В целях организации взаимодействия с авиацией с ноября месяца при штабе ВВС флота находился офицер связи, который немедленно передавал данные воздушной разведки об обстановке на коммуникациях в штаб бригады подлодок. Это привело к увеличению числа встреч с конвоями противника. С июля 1942 г. по декабрь 1943 г. советские подлодки совершили 232 боевых похода, выполнив при этом 120 торпедных атак.
Торпедные атаки подводных лодок (июль 1942 г. — декабрь 1943 г.)
Кроме этого несколько шхун подлодки потопили артиллерией и две MFR — F-138 и F-473 погибли в результате подрыва на минах, выставленных Д-5 к юго-западу от мыса Фиолент. Первая баржа погибла 5 октября 1942 г., а вторая — 17 февраля 1943 г.
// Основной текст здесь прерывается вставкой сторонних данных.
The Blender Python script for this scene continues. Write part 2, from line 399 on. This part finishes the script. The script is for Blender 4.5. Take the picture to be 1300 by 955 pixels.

Суда, потопленные артиллерией подлодок (июль 1942 г. — декабрь 1943 г.)
В результате за вторую половину 1942 г. и весь 1943 г. черноморские подводники потопили 16 целей торпедами, три — артиллерией и еще два корабля подорвалось на минах. Итого — 21 судно и корабль. Много это или мало? Только в 1943 г. противник на своих морских коммуникациях провел 2030 судов, это без кораблей охранения. За это же время подлодки потопили 13 судов. Естественно, это не повлияло на морские перевозки противника. А если учесть, что за это время в море погибло одиннадцать советских подлодок, то можно считать, что в накладе оказались мы.
Здесь также надо вспомнить, что основные позиции подлодок в 1943 г. располагались не в мелководном северо-западном районе моря, а в глубоководном, между румынским побережьем и Крымом, а также вокруг него.